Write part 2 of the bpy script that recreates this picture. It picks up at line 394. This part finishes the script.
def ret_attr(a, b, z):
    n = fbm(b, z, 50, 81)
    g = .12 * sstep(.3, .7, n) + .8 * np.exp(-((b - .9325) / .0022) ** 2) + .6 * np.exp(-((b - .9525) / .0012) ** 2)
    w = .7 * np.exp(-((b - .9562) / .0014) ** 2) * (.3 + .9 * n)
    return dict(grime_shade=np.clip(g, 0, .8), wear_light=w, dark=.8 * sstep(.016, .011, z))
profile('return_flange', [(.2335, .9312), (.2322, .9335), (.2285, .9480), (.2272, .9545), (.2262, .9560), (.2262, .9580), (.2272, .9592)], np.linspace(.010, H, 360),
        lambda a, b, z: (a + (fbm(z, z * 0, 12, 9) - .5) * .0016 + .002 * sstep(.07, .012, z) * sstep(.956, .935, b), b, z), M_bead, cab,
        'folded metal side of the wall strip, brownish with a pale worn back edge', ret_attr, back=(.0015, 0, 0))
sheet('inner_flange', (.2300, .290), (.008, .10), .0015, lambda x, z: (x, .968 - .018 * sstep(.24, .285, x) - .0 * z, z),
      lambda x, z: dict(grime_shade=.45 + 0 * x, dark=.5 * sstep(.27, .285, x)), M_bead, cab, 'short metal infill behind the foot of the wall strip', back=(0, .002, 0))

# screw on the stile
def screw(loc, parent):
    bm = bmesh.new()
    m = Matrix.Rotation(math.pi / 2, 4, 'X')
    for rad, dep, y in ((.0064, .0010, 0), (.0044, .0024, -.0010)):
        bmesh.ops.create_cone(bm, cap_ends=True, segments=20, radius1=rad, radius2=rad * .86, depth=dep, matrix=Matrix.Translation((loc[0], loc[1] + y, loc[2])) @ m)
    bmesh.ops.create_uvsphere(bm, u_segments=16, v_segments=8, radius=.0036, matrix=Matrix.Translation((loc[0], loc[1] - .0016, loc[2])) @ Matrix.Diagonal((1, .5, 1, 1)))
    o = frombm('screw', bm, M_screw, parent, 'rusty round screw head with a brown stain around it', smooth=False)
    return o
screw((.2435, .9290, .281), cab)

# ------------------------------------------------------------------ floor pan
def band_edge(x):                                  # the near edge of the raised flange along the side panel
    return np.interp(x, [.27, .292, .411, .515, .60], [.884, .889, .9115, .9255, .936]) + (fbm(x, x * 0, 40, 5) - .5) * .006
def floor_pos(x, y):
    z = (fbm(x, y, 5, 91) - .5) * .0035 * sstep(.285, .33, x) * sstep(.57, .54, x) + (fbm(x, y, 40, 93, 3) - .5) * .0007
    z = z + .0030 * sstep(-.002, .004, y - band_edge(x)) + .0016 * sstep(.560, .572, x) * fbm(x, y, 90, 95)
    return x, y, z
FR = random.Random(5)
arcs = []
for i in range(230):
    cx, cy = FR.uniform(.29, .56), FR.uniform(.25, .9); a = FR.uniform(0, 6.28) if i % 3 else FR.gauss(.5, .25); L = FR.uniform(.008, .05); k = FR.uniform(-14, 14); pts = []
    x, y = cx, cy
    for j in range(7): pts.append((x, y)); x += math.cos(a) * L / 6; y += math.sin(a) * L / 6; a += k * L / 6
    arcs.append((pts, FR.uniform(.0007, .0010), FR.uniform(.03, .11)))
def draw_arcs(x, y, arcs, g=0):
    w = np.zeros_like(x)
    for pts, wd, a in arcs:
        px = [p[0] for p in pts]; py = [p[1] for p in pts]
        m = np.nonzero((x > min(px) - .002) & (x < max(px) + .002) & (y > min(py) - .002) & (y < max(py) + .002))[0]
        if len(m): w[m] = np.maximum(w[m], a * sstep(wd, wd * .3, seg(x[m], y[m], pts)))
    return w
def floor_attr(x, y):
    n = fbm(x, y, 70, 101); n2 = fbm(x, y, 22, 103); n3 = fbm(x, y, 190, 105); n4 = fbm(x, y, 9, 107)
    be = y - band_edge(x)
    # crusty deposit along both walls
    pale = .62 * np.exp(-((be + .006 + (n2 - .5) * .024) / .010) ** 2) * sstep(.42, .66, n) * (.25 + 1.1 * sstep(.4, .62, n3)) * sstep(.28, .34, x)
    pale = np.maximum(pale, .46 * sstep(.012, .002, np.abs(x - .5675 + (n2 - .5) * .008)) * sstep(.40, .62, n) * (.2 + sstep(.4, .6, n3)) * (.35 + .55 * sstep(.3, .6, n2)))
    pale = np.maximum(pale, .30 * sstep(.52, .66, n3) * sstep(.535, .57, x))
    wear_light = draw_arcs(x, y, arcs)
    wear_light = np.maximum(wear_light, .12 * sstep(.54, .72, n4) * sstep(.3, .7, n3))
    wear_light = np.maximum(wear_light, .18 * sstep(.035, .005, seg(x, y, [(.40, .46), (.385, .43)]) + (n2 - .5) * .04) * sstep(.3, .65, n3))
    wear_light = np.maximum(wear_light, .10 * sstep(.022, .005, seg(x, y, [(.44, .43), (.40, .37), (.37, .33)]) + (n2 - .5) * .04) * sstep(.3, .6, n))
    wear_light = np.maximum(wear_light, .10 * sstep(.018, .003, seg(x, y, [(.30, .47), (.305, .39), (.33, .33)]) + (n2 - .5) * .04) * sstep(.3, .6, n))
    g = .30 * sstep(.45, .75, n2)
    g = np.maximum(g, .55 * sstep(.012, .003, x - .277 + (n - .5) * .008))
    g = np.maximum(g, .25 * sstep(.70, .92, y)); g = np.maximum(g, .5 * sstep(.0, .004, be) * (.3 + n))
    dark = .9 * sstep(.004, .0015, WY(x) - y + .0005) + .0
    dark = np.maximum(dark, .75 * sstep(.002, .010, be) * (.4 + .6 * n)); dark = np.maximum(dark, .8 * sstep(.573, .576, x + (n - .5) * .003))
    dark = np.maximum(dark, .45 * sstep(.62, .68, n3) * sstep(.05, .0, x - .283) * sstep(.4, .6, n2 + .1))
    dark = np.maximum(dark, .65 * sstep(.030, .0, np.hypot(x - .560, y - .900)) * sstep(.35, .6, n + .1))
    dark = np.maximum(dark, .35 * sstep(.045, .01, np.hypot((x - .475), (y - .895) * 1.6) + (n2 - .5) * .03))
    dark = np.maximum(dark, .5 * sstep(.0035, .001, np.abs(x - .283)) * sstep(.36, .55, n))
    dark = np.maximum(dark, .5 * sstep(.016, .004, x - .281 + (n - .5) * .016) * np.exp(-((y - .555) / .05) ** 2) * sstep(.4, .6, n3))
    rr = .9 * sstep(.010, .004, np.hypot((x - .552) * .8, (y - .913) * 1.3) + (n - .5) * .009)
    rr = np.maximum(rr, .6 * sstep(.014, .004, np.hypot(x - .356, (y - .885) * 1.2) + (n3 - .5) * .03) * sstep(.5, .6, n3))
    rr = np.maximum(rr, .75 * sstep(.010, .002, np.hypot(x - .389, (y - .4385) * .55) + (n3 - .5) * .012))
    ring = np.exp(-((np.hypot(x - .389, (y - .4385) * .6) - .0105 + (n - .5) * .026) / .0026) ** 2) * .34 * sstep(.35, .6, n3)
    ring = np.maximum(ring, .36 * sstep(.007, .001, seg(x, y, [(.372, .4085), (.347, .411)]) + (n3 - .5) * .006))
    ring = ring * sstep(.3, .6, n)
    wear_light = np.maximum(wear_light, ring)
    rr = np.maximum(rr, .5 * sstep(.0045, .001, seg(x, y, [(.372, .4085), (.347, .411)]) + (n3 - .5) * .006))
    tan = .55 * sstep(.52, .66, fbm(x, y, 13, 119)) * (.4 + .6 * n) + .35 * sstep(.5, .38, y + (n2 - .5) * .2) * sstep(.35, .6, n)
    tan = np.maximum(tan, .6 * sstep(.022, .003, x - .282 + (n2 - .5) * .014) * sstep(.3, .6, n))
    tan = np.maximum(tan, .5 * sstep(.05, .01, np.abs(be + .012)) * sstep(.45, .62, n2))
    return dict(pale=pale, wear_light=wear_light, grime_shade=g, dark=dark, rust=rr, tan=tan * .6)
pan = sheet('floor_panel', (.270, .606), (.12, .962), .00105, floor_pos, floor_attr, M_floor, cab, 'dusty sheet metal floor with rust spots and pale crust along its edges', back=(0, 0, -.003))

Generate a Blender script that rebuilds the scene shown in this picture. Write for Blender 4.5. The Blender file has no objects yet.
===
_Stated exercise_
Tally the lines containing "Write". Provide the number without any other words.

_Written response_
2